>> start

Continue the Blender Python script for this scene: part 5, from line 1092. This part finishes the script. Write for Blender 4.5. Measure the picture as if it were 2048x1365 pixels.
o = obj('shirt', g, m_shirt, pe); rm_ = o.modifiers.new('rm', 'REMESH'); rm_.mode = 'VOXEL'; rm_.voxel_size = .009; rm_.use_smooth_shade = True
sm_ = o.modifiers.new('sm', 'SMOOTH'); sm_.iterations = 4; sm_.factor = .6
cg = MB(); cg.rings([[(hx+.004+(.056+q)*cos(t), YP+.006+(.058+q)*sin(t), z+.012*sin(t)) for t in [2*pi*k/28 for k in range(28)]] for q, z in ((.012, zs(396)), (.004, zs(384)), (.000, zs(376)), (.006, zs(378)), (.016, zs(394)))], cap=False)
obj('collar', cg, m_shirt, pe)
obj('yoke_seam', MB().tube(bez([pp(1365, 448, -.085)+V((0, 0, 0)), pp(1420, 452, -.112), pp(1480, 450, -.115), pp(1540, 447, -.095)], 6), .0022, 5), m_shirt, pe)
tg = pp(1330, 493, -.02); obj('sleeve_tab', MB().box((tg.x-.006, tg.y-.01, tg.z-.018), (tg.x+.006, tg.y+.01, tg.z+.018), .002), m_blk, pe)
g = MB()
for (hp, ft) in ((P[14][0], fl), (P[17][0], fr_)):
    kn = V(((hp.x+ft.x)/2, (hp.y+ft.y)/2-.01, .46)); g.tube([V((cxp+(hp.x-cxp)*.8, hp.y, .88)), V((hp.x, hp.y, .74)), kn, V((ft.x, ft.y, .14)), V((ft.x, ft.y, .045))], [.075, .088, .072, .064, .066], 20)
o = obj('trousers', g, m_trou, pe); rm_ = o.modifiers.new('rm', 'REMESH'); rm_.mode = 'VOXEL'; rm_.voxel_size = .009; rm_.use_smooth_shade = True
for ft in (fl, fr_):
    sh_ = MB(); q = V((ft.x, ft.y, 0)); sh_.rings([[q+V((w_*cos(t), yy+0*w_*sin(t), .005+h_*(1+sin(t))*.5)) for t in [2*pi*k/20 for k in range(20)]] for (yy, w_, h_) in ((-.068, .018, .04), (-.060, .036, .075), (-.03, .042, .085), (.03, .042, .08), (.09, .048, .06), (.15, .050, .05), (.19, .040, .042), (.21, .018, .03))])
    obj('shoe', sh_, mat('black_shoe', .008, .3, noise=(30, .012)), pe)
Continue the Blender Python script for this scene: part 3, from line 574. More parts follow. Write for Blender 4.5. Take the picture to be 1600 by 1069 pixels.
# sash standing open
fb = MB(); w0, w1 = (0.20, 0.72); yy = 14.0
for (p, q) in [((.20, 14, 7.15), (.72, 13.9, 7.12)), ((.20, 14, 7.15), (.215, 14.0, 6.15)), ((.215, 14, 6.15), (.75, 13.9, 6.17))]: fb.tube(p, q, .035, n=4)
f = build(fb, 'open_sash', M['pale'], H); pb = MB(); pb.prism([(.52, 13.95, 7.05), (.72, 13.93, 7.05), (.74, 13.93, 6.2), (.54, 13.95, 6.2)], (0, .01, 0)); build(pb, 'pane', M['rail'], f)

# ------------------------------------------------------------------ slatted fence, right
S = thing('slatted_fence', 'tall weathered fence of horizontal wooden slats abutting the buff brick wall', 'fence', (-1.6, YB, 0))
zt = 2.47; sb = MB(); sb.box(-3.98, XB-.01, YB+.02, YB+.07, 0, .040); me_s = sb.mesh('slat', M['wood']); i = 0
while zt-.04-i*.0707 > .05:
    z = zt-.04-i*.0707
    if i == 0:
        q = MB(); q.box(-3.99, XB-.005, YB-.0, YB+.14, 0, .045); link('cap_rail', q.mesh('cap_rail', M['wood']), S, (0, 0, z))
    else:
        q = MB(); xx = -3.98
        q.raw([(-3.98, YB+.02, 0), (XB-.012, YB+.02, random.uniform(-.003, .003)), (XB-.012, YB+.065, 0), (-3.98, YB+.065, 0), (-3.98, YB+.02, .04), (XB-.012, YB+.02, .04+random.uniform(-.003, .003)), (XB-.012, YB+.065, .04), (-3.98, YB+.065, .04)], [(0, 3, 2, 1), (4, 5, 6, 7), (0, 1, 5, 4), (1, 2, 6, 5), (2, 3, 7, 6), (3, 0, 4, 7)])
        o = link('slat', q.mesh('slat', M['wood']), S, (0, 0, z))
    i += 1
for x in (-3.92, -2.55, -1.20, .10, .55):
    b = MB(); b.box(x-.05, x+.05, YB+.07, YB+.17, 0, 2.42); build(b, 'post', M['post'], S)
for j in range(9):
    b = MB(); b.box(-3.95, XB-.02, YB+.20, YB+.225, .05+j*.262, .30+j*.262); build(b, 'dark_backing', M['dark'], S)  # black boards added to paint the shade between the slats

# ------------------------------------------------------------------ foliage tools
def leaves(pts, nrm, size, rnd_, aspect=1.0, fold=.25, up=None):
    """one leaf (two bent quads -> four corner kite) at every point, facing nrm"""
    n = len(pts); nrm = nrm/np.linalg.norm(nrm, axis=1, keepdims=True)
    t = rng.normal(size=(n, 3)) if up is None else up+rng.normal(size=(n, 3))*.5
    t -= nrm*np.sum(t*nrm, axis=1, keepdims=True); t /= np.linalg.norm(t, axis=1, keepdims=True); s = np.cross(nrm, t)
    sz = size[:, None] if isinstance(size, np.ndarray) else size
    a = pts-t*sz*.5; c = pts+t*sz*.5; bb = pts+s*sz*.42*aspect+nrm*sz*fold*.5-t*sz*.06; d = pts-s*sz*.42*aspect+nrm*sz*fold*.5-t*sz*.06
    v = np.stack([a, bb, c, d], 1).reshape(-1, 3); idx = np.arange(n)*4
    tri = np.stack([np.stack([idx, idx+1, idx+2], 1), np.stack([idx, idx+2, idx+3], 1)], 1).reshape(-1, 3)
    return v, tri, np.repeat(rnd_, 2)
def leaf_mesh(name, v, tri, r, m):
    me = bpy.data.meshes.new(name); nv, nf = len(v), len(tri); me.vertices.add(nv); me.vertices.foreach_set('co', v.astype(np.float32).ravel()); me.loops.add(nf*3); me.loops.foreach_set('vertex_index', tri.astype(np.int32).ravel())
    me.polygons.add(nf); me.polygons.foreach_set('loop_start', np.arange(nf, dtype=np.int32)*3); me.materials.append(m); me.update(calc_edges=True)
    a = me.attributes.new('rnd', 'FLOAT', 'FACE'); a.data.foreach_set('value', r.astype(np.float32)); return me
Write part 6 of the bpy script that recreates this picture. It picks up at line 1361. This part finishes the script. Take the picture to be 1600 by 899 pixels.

>> end

STATED EXERCISE -
Extract all lines as given.

EXERCISE SOLUTION -
Continue the Blender Python script for this scene: part 5, from line 1092. This part finishes the script. Write for Blender 4.5. Measure the picture as if it were 2048x1365 pixels.
o = obj('shirt', g, m_shirt, pe); rm_ = o.modifiers.new('rm', 'REMESH'); rm_.mode = 'VOXEL'; rm_.voxel_size = .009; rm_.use_smooth_shade = True
sm_ = o.modifiers.new('sm', 'SMOOTH'); sm_.iterations = 4; sm_.factor = .6
cg = MB(); cg.rings([[(hx+.004+(.056+q)*cos(t), YP+.006+(.058+q)*sin(t), z+.012*sin(t)) for t in [2*pi*k/28 for k in range(28)]] for q, z in ((.012, zs(396)), (.004, zs(384)), (.000, zs(376)), (.006, zs(378)), (.016, zs(394)))], cap=False)
obj('collar', cg, m_shirt, pe)
obj('yoke_seam', MB().tube(bez([pp(1365, 448, -.085)+V((0, 0, 0)), pp(1420, 452, -.112), pp(1480, 450, -.115), pp(1540, 447, -.095)], 6), .0022, 5), m_shirt, pe)
tg = pp(1330, 493, -.02); obj('sleeve_tab', MB().box((tg.x-.006, tg.y-.01, tg.z-.018), (tg.x+.006, tg.y+.01, tg.z+.018), .002), m_blk, pe)
g = MB()
for (hp, ft) in ((P[14][0], fl), (P[17][0], fr_)):
    kn = V(((hp.x+ft.x)/2, (hp.y+ft.y)/2-.01, .46)); g.tube([V((cxp+(hp.x-cxp)*.8, hp.y, .88)), V((hp.x, hp.y, .74)), kn, V((ft.x, ft.y, .14)), V((ft.x, ft.y, .045))], [.075, .088, .072, .064, .066], 20)
o = obj('trousers', g, m_trou, pe); rm_ = o.modifiers.new('rm', 'REMESH'); rm_.mode = 'VOXEL'; rm_.voxel_size = .009; rm_.use_smooth_shade = True
for ft in (fl, fr_):
    sh_ = MB(); q = V((ft.x, ft.y, 0)); sh_.rings([[q+V((w_*cos(t), yy+0*w_*sin(t), .005+h_*(1+sin(t))*.5)) for t in [2*pi*k/20 for k in range(20)]] for (yy, w_, h_) in ((-.068, .018, .04), (-.060, .036, .075), (-.03, .042, .085), (.03, .042, .08), (.09, .048, .06), (.15, .050, .05), (.19, .040, .042), (.21, .018, .03))])
    obj('shoe', sh_, mat('black_shoe', .008, .3, noise=(30, .012)), pe)
Continue the Blender Python script for this scene: part 3, from line 574. More parts follow. Write for Blender 4.5. Take the picture to be 1600 by 1069 pixels.
# sash standing open
fb = MB(); w0, w1 = (0.20, 0.72); yy = 14.0
for (p, q) in [((.20, 14, 7.15), (.72, 13.9, 7.12)), ((.20, 14, 7.15), (.215, 14.0, 6.15)), ((.215, 14, 6.15), (.75, 13.9, 6.17))]: fb.tube(p, q, .035, n=4)
f = build(fb, 'open_sash', M['pale'], H); pb = MB(); pb.prism([(.52, 13.95, 7.05), (.72, 13.93, 7.05), (.74, 13.93, 6.2), (.54, 13.95, 6.2)], (0, .01, 0)); build(pb, 'pane', M['rail'], f)

# ------------------------------------------------------------------ slatted fence, right
S = thing('slatted_fence', 'tall weathered fence of horizontal wooden slats abutting the buff brick wall', 'fence', (-1.6, YB, 0))
zt = 2.47; sb = MB(); sb.box(-3.98, XB-.01, YB+.02, YB+.07, 0, .040); me_s = sb.mesh('slat', M['wood']); i = 0
while zt-.04-i*.0707 > .05:
    z = zt-.04-i*.0707
    if i == 0:
        q = MB(); q.box(-3.99, XB-.005, YB-.0, YB+.14, 0, .045); link('cap_rail', q.mesh('cap_rail', M['wood']), S, (0, 0, z))
    else:
        q = MB(); xx = -3.98
        q.raw([(-3.98, YB+.02, 0), (XB-.012, YB+.02, random.uniform(-.003, .003)), (XB-.012, YB+.065, 0), (-3.98, YB+.065, 0), (-3.98, YB+.02, .04), (XB-.012, YB+.02, .04+random.uniform(-.003, .003)), (XB-.012, YB+.065, .04), (-3.98, YB+.065, .04)], [(0, 3, 2, 1), (4, 5, 6, 7), (0, 1, 5, 4), (1, 2, 6, 5), (2, 3, 7, 6), (3, 0, 4, 7)])
        o = link('slat', q.mesh('slat', M['wood']), S, (0, 0, z))
    i += 1
for x in (-3.92, -2.55, -1.20, .10, .55):
    b = MB(); b.box(x-.05, x+.05, YB+.07, YB+.17, 0, 2.42); build(b, 'post', M['post'], S)
for j in range(9):
    b = MB(); b.box(-3.95, XB-.02, YB+.20, YB+.225, .05+j*.262, .30+j*.262); build(b, 'dark_backing', M['dark'], S)  # black boards added to paint the shade between the slats

# ------------------------------------------------------------------ foliage tools
def leaves(pts, nrm, size, rnd_, aspect=1.0, fold=.25, up=None):
    """one leaf (two bent quads -> four corner kite) at every point, facing nrm"""
    n = len(pts); nrm = nrm/np.linalg.norm(nrm, axis=1, keepdims=True)
    t = rng.normal(size=(n, 3)) if up is None else up+rng.normal(size=(n, 3))*.5
    t -= nrm*np.sum(t*nrm, axis=1, keepdims=True); t /= np.linalg.norm(t, axis=1, keepdims=True); s = np.cross(nrm, t)
    sz = size[:, None] if isinstance(size, np.ndarray) else size
    a = pts-t*sz*.5; c = pts+t*sz*.5; bb = pts+s*sz*.42*aspect+nrm*sz*fold*.5-t*sz*.06; d = pts-s*sz*.42*aspect+nrm*sz*fold*.5-t*sz*.06
    v = np.stack([a, bb, c, d], 1).reshape(-1, 3); idx = np.arange(n)*4
    tri = np.stack([np.stack([idx, idx+1, idx+2], 1), np.stack([idx, idx+2, idx+3], 1)], 1).reshape(-1, 3)
    return v, tri, np.repeat(rnd_, 2)
def leaf_mesh(name, v, tri, r, m):
    me = bpy.data.meshes.new(name); nv, nf = len(v), len(tri); me.vertices.add(nv); me.vertices.foreach_set('co', v.astype(np.float32).ravel()); me.loops.add(nf*3); me.loops.foreach_set('vertex_index', tri.astype(np.int32).ravel())
    me.polygons.add(nf); me.polygons.foreach_set('loop_start', np.arange(nf, dtype=np.int32)*3); me.materials.append(m); me.update(calc_edges=True)
    a = me.attributes.new('rnd', 'FLOAT', 'FACE'); a.data.foreach_set('value', r.astype(np.float32)); return me
Write part 6 of the bpy script that recreates this picture. It picks up at line 1361. This part finishes the script. Take the picture to be 1600 by 899 pixels.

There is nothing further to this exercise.